— start DATASET SECTION —
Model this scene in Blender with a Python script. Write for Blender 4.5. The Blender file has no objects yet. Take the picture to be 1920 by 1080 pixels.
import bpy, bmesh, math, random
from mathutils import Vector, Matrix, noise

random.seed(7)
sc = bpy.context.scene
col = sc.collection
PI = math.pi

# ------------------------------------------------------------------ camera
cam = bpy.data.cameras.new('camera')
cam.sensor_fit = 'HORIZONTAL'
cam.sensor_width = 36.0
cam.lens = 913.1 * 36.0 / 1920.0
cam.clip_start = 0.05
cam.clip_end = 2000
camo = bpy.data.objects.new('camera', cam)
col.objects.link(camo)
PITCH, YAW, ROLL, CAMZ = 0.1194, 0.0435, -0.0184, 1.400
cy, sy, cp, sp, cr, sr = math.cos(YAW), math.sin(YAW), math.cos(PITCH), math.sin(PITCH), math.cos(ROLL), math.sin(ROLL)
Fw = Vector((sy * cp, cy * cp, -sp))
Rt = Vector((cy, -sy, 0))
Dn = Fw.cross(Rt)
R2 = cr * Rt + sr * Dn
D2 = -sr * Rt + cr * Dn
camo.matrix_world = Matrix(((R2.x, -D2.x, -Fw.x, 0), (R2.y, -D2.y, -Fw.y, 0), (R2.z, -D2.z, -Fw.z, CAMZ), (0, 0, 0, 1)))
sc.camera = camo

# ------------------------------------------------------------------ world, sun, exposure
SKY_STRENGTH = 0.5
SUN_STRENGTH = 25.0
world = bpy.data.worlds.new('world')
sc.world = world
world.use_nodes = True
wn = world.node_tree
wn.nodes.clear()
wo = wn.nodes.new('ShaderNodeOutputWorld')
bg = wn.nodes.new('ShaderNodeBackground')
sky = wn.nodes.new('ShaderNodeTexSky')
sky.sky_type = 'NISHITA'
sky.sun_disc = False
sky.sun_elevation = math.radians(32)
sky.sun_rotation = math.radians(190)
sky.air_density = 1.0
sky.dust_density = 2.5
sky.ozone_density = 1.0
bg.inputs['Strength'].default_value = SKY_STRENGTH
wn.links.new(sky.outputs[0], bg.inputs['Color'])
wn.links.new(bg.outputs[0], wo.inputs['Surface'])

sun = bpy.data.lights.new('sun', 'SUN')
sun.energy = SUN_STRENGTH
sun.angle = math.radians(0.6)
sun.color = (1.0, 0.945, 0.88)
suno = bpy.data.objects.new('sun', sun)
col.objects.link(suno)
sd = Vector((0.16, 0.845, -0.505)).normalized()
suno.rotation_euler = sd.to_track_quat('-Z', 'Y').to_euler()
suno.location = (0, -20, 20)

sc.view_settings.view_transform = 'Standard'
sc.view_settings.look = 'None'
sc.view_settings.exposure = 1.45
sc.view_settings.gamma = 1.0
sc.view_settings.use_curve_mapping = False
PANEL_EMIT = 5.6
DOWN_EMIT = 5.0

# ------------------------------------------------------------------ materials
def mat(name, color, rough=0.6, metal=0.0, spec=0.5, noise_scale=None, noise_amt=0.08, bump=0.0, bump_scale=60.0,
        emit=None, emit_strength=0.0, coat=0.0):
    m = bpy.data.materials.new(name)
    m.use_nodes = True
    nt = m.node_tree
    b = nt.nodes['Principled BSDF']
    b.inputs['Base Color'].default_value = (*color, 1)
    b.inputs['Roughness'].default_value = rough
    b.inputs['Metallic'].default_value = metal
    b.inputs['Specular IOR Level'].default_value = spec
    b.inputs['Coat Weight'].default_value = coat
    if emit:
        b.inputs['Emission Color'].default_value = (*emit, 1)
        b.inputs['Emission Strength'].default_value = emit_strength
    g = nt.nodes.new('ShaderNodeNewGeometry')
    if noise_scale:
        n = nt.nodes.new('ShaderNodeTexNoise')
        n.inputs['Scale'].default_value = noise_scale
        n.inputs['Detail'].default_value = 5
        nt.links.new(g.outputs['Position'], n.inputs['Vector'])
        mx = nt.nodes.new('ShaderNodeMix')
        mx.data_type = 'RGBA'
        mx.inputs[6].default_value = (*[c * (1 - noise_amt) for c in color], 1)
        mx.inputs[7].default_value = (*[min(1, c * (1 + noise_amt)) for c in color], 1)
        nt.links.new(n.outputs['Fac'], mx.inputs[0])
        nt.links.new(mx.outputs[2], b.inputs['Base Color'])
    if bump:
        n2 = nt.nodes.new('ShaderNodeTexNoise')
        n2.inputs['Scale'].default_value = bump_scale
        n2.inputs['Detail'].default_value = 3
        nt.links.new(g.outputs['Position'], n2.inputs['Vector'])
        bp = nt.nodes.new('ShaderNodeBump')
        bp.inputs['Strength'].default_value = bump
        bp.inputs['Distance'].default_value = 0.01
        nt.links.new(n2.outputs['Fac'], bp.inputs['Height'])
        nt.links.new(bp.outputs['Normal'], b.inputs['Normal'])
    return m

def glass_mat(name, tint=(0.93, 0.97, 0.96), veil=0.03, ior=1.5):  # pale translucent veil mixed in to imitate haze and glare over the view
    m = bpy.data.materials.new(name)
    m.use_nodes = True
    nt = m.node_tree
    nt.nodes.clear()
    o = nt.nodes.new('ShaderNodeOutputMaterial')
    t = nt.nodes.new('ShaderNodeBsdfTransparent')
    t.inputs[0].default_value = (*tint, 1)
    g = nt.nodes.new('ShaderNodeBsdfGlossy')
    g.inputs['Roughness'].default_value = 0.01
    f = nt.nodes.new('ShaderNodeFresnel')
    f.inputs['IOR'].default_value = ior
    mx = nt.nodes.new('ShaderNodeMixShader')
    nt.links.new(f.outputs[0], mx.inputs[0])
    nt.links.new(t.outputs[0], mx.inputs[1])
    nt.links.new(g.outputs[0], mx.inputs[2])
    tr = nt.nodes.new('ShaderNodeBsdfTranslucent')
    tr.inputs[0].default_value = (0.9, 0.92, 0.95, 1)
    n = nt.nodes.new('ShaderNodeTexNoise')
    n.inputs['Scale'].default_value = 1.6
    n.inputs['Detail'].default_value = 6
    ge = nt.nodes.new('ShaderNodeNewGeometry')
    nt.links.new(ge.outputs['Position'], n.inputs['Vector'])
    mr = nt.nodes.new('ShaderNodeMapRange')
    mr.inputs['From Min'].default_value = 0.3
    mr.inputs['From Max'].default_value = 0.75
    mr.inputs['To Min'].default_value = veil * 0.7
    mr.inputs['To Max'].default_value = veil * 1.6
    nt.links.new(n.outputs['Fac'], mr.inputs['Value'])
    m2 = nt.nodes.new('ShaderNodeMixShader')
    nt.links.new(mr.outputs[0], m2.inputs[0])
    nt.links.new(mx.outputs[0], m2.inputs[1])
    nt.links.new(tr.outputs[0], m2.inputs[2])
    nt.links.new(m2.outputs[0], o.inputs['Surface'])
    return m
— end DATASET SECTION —
> _WHAT YOU WILL DO_
Extract the lines above, from the first one through the one containing "sc.camera = camo", and return only those, unchanged.

> _RESPONSE_
Model this scene in Blender with a Python script. Write for Blender 4.5. The Blender file has no objects yet. Take the picture to be 1920 by 1080 pixels.
import bpy, bmesh, math, random
from mathutils import Vector, Matrix, noise

random.seed(7)
sc = bpy.context.scene
col = sc.collection
PI = math.pi

# ------------------------------------------------------------------ camera
cam = bpy.data.cameras.new('camera')
cam.sensor_fit = 'HORIZONTAL'
cam.sensor_width = 36.0
cam.lens = 913.1 * 36.0 / 1920.0
cam.clip_start = 0.05
cam.clip_end = 2000
camo = bpy.data.objects.new('camera', cam)
col.objects.link(camo)
PITCH, YAW, ROLL, CAMZ = 0.1194, 0.0435, -0.0184, 1.400
cy, sy, cp, sp, cr, sr = math.cos(YAW), math.sin(YAW), math.cos(PITCH), math.sin(PITCH), math.cos(ROLL), math.sin(ROLL)
Fw = Vector((sy * cp, cy * cp, -sp))
Rt = Vector((cy, -sy, 0))
Dn = Fw.cross(Rt)
R2 = cr * Rt + sr * Dn
D2 = -sr * Rt + cr * Dn
camo.matrix_world = Matrix(((R2.x, -D2.x, -Fw.x, 0), (R2.y, -D2.y, -Fw.y, 0), (R2.z, -D2.z, -Fw.z, CAMZ), (0, 0, 0, 1)))
sc.camera = camo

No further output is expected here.